Qui occorrono numerose decisioni politiche e Jim O’Neill, chairman di Goldman Sachs Asset Management si diverte a definire la trattativa come «un teatrino di strada». La prima mossa spetta ai greci e al nuovo governo del premier Papandreou. A fronte degli aiuti devono risanare e privatizzare, sottoponendo il paese ad una prova di sforzo senza pari in tempi di pace. «Per superarla, la Grecia deve approvare delle leggi – nota una fonte -, dunque ha bisogno di una maggioranza compatta, se non di un governo d’unità nazionale». Ipotesi, quest’ultima, più improbabile di un voto anticipato.
Pe fare in fretta, Juncker ha convocato l’Eurogruppo oggi, anticipando la riunione in programma domani. La mossa ha rischiato di diventare un boomerang, visto che il rimpasto greco non assicurava la presenza del neoministro Evangelos Venizelos e faceva temere un rinvio. Invece il cassiere di Papandreou sarà nel Granducato, pronto a giurare sulla buona fede dei suoi tagli e riforme. Il boccino passa così agli europei, sul cui fronte non latitano i dissidi.
Per iniziare si deve convincere il Fmi firmare la quinta tranche greca ai primi di luglio. L’arresto del direttore Dominique Strauss Kahn ha complicato la trattativa, perché il francese considerava la decisione “politica”, mentre il reggente John Lipsky la vedeva “tecnica”, la voleva condizionata al salvataggio bis. A margine del G8 di Deauville se n’è parlato parecchio e l’americano, raccontano a Bruxelles, ha lentamente cambiato avviso.
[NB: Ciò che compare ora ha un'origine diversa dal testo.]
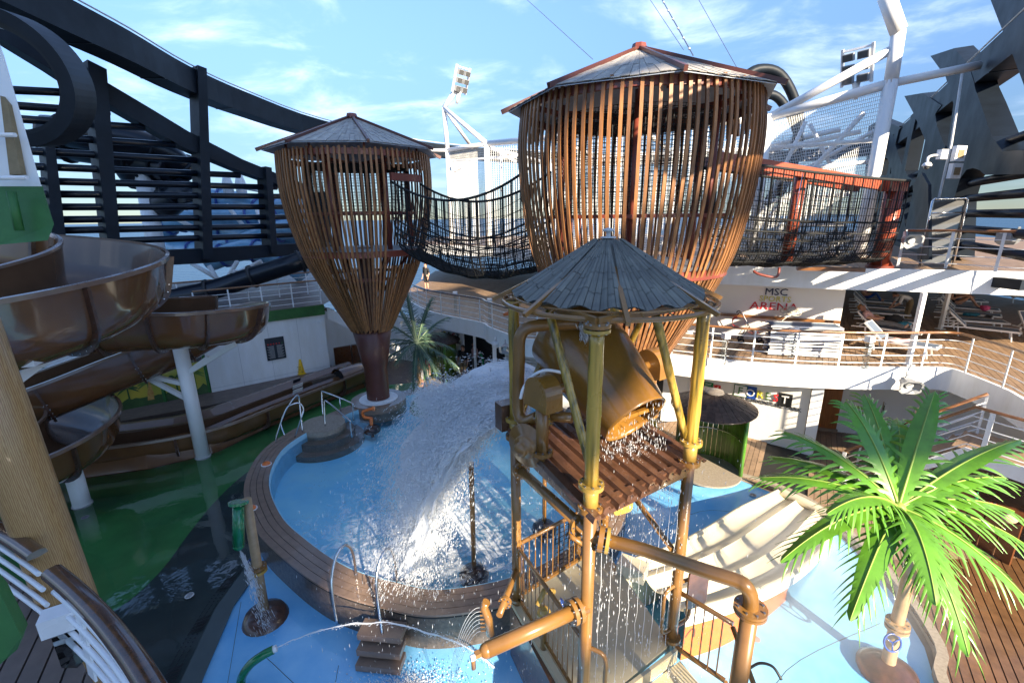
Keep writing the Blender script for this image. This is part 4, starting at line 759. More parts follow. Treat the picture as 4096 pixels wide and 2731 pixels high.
def bridge(label, p0, p1, zt, zb, hw, side_open, n_long=46, n_ring=64):
    T = thing('rope_bridge', label, 'rope bridge', ((p0[0] + p1[0]) / 2, (p0[1] + p1[1]) / 2, zb[1]), 'black rope net bridges'); p0 = Vector((*p0, 0)); p1 = Vector((*p1, 0)); d = (p1 - p0).normalized(); s = Vector((-d.y, d.x, 0))
    q = lambda a, t: a[0] * (1 - t) * (1 - 2 * t) + a[1] * 4 * t * (1 - t) + a[2] * t * (2 * t - 1)
    def F(u, v):
        t = v; a = pi * u; z1 = q(zt, t); z0 = q(zb, t); c = p0.lerp(p1, t); x = -cos(a); x = math.copysign(abs(x) ** 0.6, x)
        wob = 0.02 * sin(9 * t * pi + 5 * u) ; return c + s * (hw * x) + Vector((0, 0, z1 - (z1 - z0) * (sin(a) ** 0.55) + wob * sin(a)))
    b = B(); net_surface(b, F, n_long, n_ring, 0.009, 40, 40); stuff(b.ob('fine_net', 'net', T))
    b = B(); net_surface(b, F, 11, 17, 0.019, 40, 40, 4); stuff(b.ob('rope_grid', 'net', T))
    for u in (0.0, 1.0): B().tube([F(u, k / 40) for k in range(41)], 0.036, 8).ob('top_rope', 'net', T)
    for u in (0.14, 0.86): B().tube([F(u, k / 40) for k in range(41)], 0.024, 6).ob('side_rope', 'net', T)
    dk = B(); dk.grid([[F(0.36 + 0.28 * i / 4, k / 30) + Vector((0, 0, 0.02)) for i in range(5)] for k in range(31)]); dk.ob('tread_strip', 'net', T)
    return T, F
BR1, F1 = bridge('black rope bridge sagging between the two nest towers', (-3.3, 15.25), (0.85, 13.15), (8.62, 8.0, 8.75), (6.45, 5.75, 6.05), 0.72, 0)
BR2, F2_ = bridge('black rope bridge under the red beam right of the large nest tower', (5.55, 12.7), (10.95, 14.05), (8.75, 8.5, 8.35), (6.2, 6.05, 6.1), 0.72, 0)
# lintel beam at nest 1 door
B().bar((-2.9, 15.55, 8.75), (-3.6, 14.55, 8.75), 0.1, 0.22).ob('bridge_lintel', 'redsteel', N1)
# red gantry
G = thing('red_gantry', 'rust-red steel column and beam carrying the right rope bridge', 'gantry', (11.45, 14.25, 5.85))
gx = Vector((11.42, 14.2, 0))
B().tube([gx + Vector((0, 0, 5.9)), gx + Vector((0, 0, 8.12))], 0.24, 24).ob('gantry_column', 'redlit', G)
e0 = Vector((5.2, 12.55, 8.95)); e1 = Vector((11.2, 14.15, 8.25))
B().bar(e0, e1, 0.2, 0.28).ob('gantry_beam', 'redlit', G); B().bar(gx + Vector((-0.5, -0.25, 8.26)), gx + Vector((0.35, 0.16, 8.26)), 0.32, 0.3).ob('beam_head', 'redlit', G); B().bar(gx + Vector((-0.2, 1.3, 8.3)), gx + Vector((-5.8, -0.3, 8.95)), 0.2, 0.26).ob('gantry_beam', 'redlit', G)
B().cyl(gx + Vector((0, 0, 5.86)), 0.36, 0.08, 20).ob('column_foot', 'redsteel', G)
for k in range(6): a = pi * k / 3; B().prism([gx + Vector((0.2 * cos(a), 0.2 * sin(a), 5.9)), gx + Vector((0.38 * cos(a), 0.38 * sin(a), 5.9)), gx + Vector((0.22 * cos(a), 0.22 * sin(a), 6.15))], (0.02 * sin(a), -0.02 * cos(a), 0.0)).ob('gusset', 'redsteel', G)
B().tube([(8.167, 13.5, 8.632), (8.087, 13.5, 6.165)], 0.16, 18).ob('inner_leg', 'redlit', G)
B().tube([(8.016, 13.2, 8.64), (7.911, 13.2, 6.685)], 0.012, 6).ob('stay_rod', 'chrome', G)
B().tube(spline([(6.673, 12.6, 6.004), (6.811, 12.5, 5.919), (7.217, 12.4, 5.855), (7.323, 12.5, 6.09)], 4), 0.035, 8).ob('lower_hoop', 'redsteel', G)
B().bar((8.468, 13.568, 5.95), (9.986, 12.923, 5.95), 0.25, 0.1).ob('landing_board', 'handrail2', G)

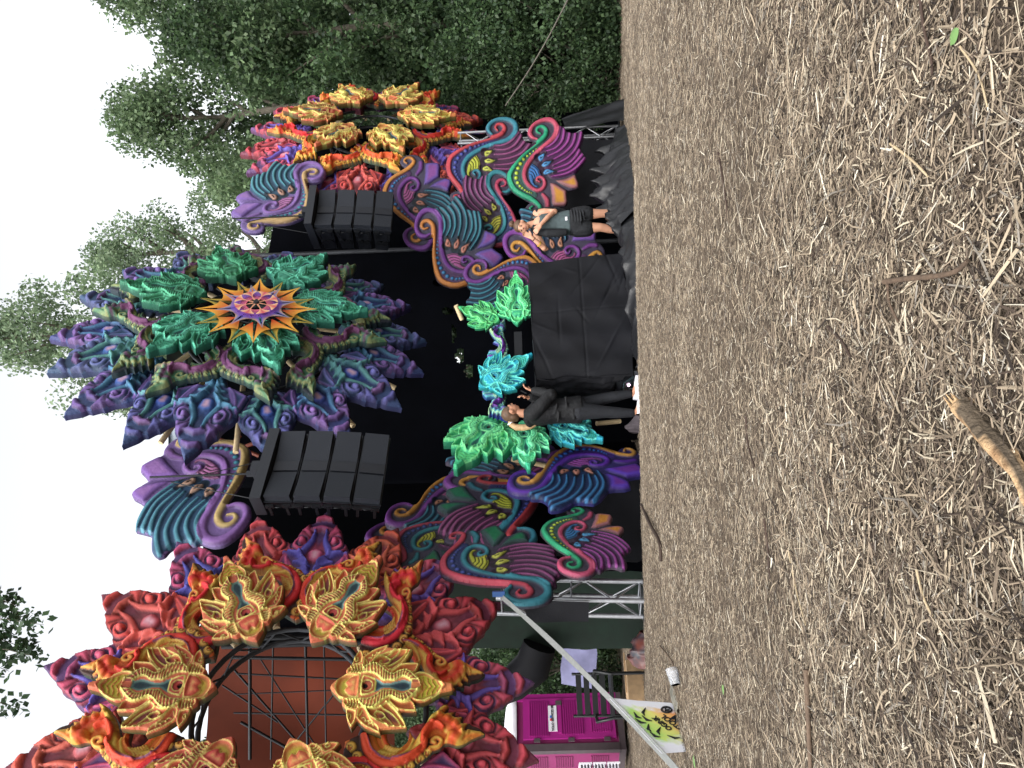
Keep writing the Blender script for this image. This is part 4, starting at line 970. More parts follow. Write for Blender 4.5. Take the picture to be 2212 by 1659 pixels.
def toilet():
    pos = at(1346,1556,15.3); W,Hh,Dp = 1.12,2.06,1.12
    root = empty('portable_toilet',mat=frame(pos,50)); tag(root,'magenta portable toilet with white rounded roof behind the near flower','toilet')
    MB().box((0,.06,-Dp/2),(W+.04,.12,Dp+.04)).build('base',M_GREYP,root)
    MB().box((0,Hh/2+.06,-Dp/2),(W-.05,Hh-.02,Dp-.05)).build('cabin',M_MAG2,root)
    for sx in (-1,1):
        for sz in (0,-1): MB().box((sx*(W/2-.05),Hh/2+.07,-.05+sz*(Dp-.10)),(.14,Hh-.05,.14)).build('corner_post',M_GREYP if (sx<0 and sz==0) else M_MAG,root)
    # roof: low rounded cap
    mb = MB(); n=10; vs=[];fs=[]
    for j,(k,y) in enumerate(((1.04,0),(1.06,.06),(1.0,.14),(.8,.22),(.4,.26))):
        for a in range(n*4):
            t = 2*math.pi*a/(n*4); c,s_ = math.cos(t),math.sin(t); q = (abs(c)**6+abs(s_)**6)**(-1/6.)
            vs.append((c*q*W/2*k,Hh+.06+y,-Dp/2+s_*q*Dp/2*k))
    m_ = n*4
    for j in range(4):
        for a in range(m_): fs.append((j*m_+a,j*m_+(a+1)%m_,(j+1)*m_+(a+1)%m_,(j+1)*m_+a))
    fs.append(tuple(range(4*m_,5*m_))); mb.add(vs,fs,True); mb.build('roof',M_WHITEP,root)
    dw = .82; door = MB().box((.06,1.08,.02),(dw,1.82,.05)).build('door',M_MAG,root)
    def louv(x0,x1,y0,n_,st,z,par,mm):
        for k in range(n_): MB().box(((x0+x1)/2,y0+k*st,z),(x1-x0,st*.45,.02)).build('louvre',mm,par)
    louv(-.30,.40,1.50,9,.045,.052,door,M_MAG); louv(-.30,.40,.98,9,.045,.052,door,M_MAG) if False else louv(-.28,.40,.82,10,.045,.052,door,M_MAG); louv(-.24,.36,.28,9,.045,.052,door,M_MAG)
    MB().box((.05,.55,.047),(.55,.0,.0)) 
    sg = MB().box((.05,1.40,.052),(.52,.17,.016)).build('sign',M_WHITEP,door)
    text_mesh('lettering','ROLO SERVICES SB',.062,M_INK,sg,Matrix.Translation((.05,1.40,.064)),bold=.0012)
    MB().box((.02,1.43,.0615),(.05,.05,.001)).build('red_mark',M_REDI,sg); MB().box((.08,1.43,.0615),(.05,.05,.001)).build('blue_mark',M_BLUEI,sg)
    MB().box((.05,1.26,.05),(.6,.07,.03)).build('handle_rib',M_MAG,door); MB().box((.36,1.27,.068),(.09,.12,.012)).build('latch_recess',M_GREYP,door)
    for y in (.35,1.05,1.72): MB().box((-.385,y,.052),(.07,.12,.03)).build('hinge',M_GREYP,door)
    MB().box((.05,.42,.047),(.5,.36,.012)).build('door_panel',M_MAG,door)
    # left side: louvres and a small vent sign
    for y0 in (.35,1.05,1.55):
        for k in range(8): MB().box((-W/2+.02,y0+k*.045,-Dp*.5),(.03,.02,.5)).build('side_louvre',M_MAG2,root)
    MB().box((-W/2+.018,1.98,-Dp*.5),(.02,.14,.3)).build('vent_sign',M_WHITEP,root)
    return root
toilet()

# ---------------------------------------------------------------- tensioned strap with a T-shirt over it
M_STRAP = mat('strap_webbing',(112,114,112),rough=.8,var=.1,scale=30,bump=.3,bscale=300)
sA,sB = at(1082,1288,7.5),at(1500,1706,4.6)
def strap():
    d = (sB-sA).normalized(); w = d.cross(Vector((0,-1,.25))).normalized()*.026; t = d.cross(w).normalized()*.0015
    V=[];F=[];n=40
    for k in range(n+1):
        p = sA.lerp(sB,k/n)-ZUP*.05*4*(k/n)*(1-k/n); a = .12*math.sin(k*.35); ww = w*math.cos(a)+t.normalized()*.026*math.sin(a)
        V += [p-ww+t,p+ww+t,p+ww-t,p-ww-t]
    for k in range(n):
        for j in range(4): F.append((4*k+j,4*k+(j+1)%4,4*k+4+(j+1)%4,4*k+4+j))
    o = MB().add(V,F).build('ratchet_strap',M_STRAP); tag(o,'pale grey strap stretched from the truss tower down to the ground','strap')
    return o
strap()
rat = MB().box((0,0,0),(.05,.04,.12),Matrix.Translation(sA+Vector((.03,-.02,.02)))).build('ratchet_buckle',mat('blue_buckle',(20,60,110),rough=.5)); tag(rat,'small blue buckle where the strap meets the truss tower','buckle')
def sp_pt(f): return sA.lerp(sB,f)-ZUP*.05*4*f*(1-f)
def tshirt():
    """white shirt folded over the strap: front sheet hangs to the ground side, back sheet shorter"""
    m, nt, b = nodemat('printed_cotton'); n,l = nt.nodes,nt.links
    uv = n.new('ShaderNodeAttribute'); uv.attribute_name = 'shirt'; sep = n.new('ShaderNodeSeparateColor'); l.new(uv.outputs['Color'],sep.inputs[0])
    nz = n.new('ShaderNodeTexNoise'); nz.inputs['Scale'].default_value = 9; nz.inputs['Detail'].default_value = 5; l.new(uv.outputs['Color'],nz.inputs['Vector'])
    def math_(op,a,b_): 
        q = n.new('ShaderNodeMath'); q.operation = op
        for i_,v in enumerate((a,b_)):
            if isinstance(v,(int,float)): q.inputs[i_].default_value = v
            else: l.new(v,q.inputs[i_])
        return q.outputs[0]
    nn = math_('MULTIPLY',math_('SUBTRACT',nz.outputs['Fac'],.5),.35)
    v = math_('ADD',sep.outputs['Green'],nn); u = math_('ADD',sep.outputs['Red'],nn)
    rp = n.new('ShaderNodeValToRGB'); e = rp.color_ramp.elements
    for _ in range(4): e.new(.5)
    for k,(p,c) in enumerate(((0,(236,236,240)),(.12,(176,222,110)),(.34,(222,224,120)),(.52,(232,186,110)),(.70,(226,150,90)),(.86,(238,238,242)))): e[k].position = p; e[k].color = (*lin(c),1)
    l.new(v,rp.inputs['Fac'])
    win = n.new('ShaderNodeValToRGB'); w_ = win.color_ramp.elements
    for _ in range(2): w_.new(.5)
    for k,(p,c) in enumerate(((.12,0),(.26,1),(.74,1),(.88,0))): w_[k].position = p; w_[k].color = (c,c,c,1)
    l.new(u,win.inputs['Fac'])
    mx = n.new('ShaderNodeMixRGB'); l.new(win.outputs[0],mx.inputs[0]); mx.inputs[1].default_value = (*lin((234,234,240)),1); l.new(rp.outputs[0],mx.inputs[2])
    l.new(mx.outputs[0],b.inputs['Base Color']); b.inputs['Roughness'].default_value = .85
    f0,f1 = .645,.875; root = empty('t_shirt',sp_pt((f0+f1)/2)); tag(root,'white T-shirt with green and orange print folded over the strap','shirt'); inv = Matrix.Translation(-root.location)
    d = (sB-sA).normalized(); out = Vector((.25,-.95,.1)).normalized()
    def surf(drop,side,u,v):
        p = sp_pt(f1+(f0-f1)*u); x = Vector((.85,.35,0))*0
        taper = (1-.30*v); mid = sp_pt((f0+f1)/2); p = mid+(p-mid)*1.0
        q = p+out*(side*(.018+.05*v+.018*math.sin(u*9+v*2)*v))-ZUP*drop*v*(.72+.35*(1-u))
        # hem swings level and draws together
        c = mid-ZUP*drop*1.0; q = q.lerp(Vector((c.x+(q.x-c.x)*.78,c.y+(q.y-c.y)*.7,q.z)),v*.8)
        return q
    for name,drop,side,nv in (('front_panel',.60,1,40),('back_panel',.40,-1,30)):
        V=[];C=[];nu=36
        for j in range(nv):
            for i_ in range(nu): 
                u_,v_ = i_/(nu-1),j/(nv-1); V.append(surf(drop,side,u_,v_)); C.append((u_,v_,0) if side>0 else (0,1,0))
        ii = np.arange(nu*nv).reshape(nv,nu); F = np.column_stack([ii[:-1,:-1].ravel(),ii[:-1,1:].ravel(),ii[1:,1:].ravel(),ii[1:,:-1].ravel()])
        o = link(name,np_mesh(name,np.array([tuple(q) for q in V]),F,m,True,np.array(C),'shirt')); o.parent = root; o.matrix_parent_inverse = inv
    # printed lettering and marks lie on the front panel
    def on(u,v,rot=0.0):
        p = surf(.60,1,u,v); du = (surf(.60,1,u+.02,v)-surf(.60,1,u-.02,v)).normalized(); dv = (surf(.60,1,u,v-.02)-surf(.60,1,u,v+.02)); dv = (dv-du*dv.dot(du)).normalized(); nn_ = du.cross(dv)
        if nn_.y > 0: nn_ = -nn_
        p = p+nn_*.006
        M = Matrix(((du.x,dv.x,nn_.x,p.x),(du.y,dv.y,nn_.y,p.y),(du.z,dv.z,nn_.z,p.z),(0,0,0,1)))@Matrix.Rotation(rot,4,'Z')
        return inv@M
    for body,u,v,s_ in (('OGINK',.50,.36,.055),('VITOOL',.50,.50,.06),('NC M',.48,.62,.085)):
        o = text_mesh('lettering',body,s_,M_INK,None,None,.0008,.002); o.parent = root; o.matrix_local = on(u,v)
    for u,v,r_ in ((.20,.74,.035),(.80,.70,.035)):
        q = on(u,v); o = MB().tube([(r_*math.cos(k*.3142),r_*math.sin(k*.3142),0) for k in range(21)],.007,5,False).tube([(-r_*.5,-r_*.4,0),(0,r_*.3,0),(r_*.5,-.2*r_,0)],.008,5).build('round_mark',M_INK,root); o.matrix_local = q
    for k,(u,v,a) in enumerate(((.30,.12,.4),(.42,.14,-.3),(.55,.12,.5),(.66,.16,.1),(.36,.22,-.6),(.60,.24,.3),(.25,.30,.8),(.74,.33,-.7),(.5,.75,.0),(.5,.70,.05))):
        q = on(u,v,a); o = MB().tube([(-.045,0,0),(-.01,.015,0),(.045,-.005,0)],[.003,.012,.003],5,flat=.3).build('printed_stroke',M_INK,root); o.matrix_local = q
    return root
tshirt()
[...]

Si dà dunque (quasi) per sicuro che il Fmi non porrà ostacoli e dirà si a inizio luglio. Da mettere a fuoco sulla linea Berlino-Bce, l’esigenza di Frau Merkel di portare al Bundestag un accordo greco che veda la partecipazione anche dei privati, cioè banche e fondi. L’Eurotower non lo vuole volontario e volontario sarà. Il compromessi che si studia è «Vienna Plus», con l’intesa del 2009 per l’Europa dell’est. «Con la sostanziale partecipazione dei privati», insiste la Merkel, mentre il capo dell’Eurogruppo invita «a essere prudenti». «L’accordo si farà», giurano a Bruxelles, perché sempre la Merkel assicura che «un default sarebbe incontrollabile». Non risolverebbe il problema strutturale di Atene e farebbe tremare molti europei. Italia e Belgio per primi, secondo Juncker, che avrebbe fatto bene a tacere.